'''
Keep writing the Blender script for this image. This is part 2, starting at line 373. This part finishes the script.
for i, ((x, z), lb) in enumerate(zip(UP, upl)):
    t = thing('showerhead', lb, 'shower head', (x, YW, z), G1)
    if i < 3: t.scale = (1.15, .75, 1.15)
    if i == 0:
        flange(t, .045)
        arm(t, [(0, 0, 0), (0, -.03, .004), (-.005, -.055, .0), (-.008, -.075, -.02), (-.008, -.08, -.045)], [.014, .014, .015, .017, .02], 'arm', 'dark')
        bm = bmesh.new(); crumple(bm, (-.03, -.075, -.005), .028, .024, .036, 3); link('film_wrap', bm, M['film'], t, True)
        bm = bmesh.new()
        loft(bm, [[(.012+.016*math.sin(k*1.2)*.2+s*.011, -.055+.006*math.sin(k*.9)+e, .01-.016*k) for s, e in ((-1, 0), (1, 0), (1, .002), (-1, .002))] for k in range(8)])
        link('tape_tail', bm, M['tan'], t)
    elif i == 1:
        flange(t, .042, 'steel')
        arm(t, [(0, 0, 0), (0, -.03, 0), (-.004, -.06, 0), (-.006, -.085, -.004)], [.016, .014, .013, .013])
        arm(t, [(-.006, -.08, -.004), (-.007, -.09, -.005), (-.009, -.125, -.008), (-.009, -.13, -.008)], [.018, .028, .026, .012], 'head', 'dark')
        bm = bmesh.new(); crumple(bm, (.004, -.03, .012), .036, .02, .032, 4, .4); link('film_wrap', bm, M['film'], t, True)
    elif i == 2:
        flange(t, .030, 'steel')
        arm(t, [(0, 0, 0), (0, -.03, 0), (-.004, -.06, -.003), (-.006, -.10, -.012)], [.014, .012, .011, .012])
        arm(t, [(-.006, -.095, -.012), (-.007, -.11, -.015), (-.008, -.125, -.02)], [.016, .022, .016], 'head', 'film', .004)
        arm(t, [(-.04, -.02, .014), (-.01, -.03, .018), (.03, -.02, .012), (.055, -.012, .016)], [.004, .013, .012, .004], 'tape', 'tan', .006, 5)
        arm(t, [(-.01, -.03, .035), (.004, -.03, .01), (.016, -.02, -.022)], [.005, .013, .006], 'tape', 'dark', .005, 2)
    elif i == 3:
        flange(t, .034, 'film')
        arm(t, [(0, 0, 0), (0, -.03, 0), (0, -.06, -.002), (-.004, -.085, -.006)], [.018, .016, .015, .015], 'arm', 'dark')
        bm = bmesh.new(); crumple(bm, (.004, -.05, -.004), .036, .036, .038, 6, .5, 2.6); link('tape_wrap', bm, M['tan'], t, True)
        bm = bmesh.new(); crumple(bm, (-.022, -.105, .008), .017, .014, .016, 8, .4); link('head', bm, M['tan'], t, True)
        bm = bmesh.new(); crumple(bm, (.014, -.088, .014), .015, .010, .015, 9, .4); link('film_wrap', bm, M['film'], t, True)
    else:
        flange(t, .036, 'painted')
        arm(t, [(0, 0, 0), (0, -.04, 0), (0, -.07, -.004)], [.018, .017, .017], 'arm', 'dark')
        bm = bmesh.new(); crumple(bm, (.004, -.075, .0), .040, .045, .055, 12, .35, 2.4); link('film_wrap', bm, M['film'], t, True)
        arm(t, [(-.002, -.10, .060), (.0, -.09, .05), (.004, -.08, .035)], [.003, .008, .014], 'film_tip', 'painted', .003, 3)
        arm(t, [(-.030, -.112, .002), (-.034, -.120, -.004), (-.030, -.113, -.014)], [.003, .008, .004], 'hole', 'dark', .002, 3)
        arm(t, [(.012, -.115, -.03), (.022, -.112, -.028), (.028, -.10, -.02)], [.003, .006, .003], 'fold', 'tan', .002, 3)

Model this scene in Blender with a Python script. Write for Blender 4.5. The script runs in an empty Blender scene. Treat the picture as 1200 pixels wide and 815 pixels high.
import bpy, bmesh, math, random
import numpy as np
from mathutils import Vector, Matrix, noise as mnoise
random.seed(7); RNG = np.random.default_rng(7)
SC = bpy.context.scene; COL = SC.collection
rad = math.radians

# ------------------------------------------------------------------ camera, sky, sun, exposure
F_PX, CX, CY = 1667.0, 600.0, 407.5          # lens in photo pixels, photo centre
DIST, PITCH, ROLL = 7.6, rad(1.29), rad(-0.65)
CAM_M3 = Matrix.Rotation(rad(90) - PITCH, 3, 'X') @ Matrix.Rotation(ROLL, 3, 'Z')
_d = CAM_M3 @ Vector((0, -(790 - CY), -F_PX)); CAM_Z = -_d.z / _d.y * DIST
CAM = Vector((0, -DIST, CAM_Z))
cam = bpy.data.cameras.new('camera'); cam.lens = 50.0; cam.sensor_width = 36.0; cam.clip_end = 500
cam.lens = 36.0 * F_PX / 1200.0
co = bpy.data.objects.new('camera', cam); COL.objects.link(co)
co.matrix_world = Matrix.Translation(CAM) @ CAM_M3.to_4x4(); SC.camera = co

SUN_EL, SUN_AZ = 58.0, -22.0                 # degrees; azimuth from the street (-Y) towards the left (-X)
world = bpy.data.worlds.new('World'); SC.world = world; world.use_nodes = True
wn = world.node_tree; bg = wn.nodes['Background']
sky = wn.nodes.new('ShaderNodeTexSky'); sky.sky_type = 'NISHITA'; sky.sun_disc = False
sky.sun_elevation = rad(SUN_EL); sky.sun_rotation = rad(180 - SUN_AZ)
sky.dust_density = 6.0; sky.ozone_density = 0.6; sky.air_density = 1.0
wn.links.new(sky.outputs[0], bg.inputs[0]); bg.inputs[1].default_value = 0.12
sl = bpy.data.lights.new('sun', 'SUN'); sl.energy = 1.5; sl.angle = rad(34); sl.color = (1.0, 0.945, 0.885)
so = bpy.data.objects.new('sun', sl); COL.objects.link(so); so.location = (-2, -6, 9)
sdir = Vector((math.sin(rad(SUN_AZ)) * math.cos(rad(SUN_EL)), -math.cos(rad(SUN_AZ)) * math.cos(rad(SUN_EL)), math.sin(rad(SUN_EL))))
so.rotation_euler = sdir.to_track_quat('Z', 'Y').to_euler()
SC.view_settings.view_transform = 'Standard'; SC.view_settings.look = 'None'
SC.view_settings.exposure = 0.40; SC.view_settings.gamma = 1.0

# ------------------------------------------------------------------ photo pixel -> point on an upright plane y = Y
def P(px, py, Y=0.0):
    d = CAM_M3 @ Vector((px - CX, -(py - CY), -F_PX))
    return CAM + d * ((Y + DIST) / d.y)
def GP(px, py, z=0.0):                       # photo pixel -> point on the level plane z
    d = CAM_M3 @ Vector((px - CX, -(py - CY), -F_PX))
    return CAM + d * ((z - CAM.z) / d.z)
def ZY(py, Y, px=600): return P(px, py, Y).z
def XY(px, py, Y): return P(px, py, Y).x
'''
**The problem**
Your task is to quote exactly the lines beginning with the one that contains "Model this scene" and ending with the one that contains "SC.view_settings.exposure = 0.40;", with nothing left out or added.

**Expected answer**
Model this scene in Blender with a Python script. Write for Blender 4.5. The script runs in an empty Blender scene. Treat the picture as 1200 pixels wide and 815 pixels high.
import bpy, bmesh, math, random
import numpy as np
from mathutils import Vector, Matrix, noise as mnoise
random.seed(7); RNG = np.random.default_rng(7)
SC = bpy.context.scene; COL = SC.collection
rad = math.radians

# ------------------------------------------------------------------ camera, sky, sun, exposure
F_PX, CX, CY = 1667.0, 600.0, 407.5          # lens in photo pixels, photo centre
DIST, PITCH, ROLL = 7.6, rad(1.29), rad(-0.65)
CAM_M3 = Matrix.Rotation(rad(90) - PITCH, 3, 'X') @ Matrix.Rotation(ROLL, 3, 'Z')
_d = CAM_M3 @ Vector((0, -(790 - CY), -F_PX)); CAM_Z = -_d.z / _d.y * DIST
CAM = Vector((0, -DIST, CAM_Z))
cam = bpy.data.cameras.new('camera'); cam.lens = 50.0; cam.sensor_width = 36.0; cam.clip_end = 500
cam.lens = 36.0 * F_PX / 1200.0
co = bpy.data.objects.new('camera', cam); COL.objects.link(co)
co.matrix_world = Matrix.Translation(CAM) @ CAM_M3.to_4x4(); SC.camera = co

SUN_EL, SUN_AZ = 58.0, -22.0                 # degrees; azimuth from the street (-Y) towards the left (-X)
world = bpy.data.worlds.new('World'); SC.world = world; world.use_nodes = True
wn = world.node_tree; bg = wn.nodes['Background']
sky = wn.nodes.new('ShaderNodeTexSky'); sky.sky_type = 'NISHITA'; sky.sun_disc = False
sky.sun_elevation = rad(SUN_EL); sky.sun_rotation = rad(180 - SUN_AZ)
sky.dust_density = 6.0; sky.ozone_density = 0.6; sky.air_density = 1.0
wn.links.new(sky.outputs[0], bg.inputs[0]); bg.inputs[1].default_value = 0.12
sl = bpy.data.lights.new('sun', 'SUN'); sl.energy = 1.5; sl.angle = rad(34); sl.color = (1.0, 0.945, 0.885)
so = bpy.data.objects.new('sun', sl); COL.objects.link(so); so.location = (-2, -6, 9)
sdir = Vector((math.sin(rad(SUN_AZ)) * math.cos(rad(SUN_EL)), -math.cos(rad(SUN_AZ)) * math.cos(rad(SUN_EL)), math.sin(rad(SUN_EL))))
so.rotation_euler = sdir.to_track_quat('Z', 'Y').to_euler()
SC.view_settings.view_transform = 'Standard'; SC.view_settings.look = 'None'
SC.view_settings.exposure = 0.40; SC.view_settings.gamma = 1.0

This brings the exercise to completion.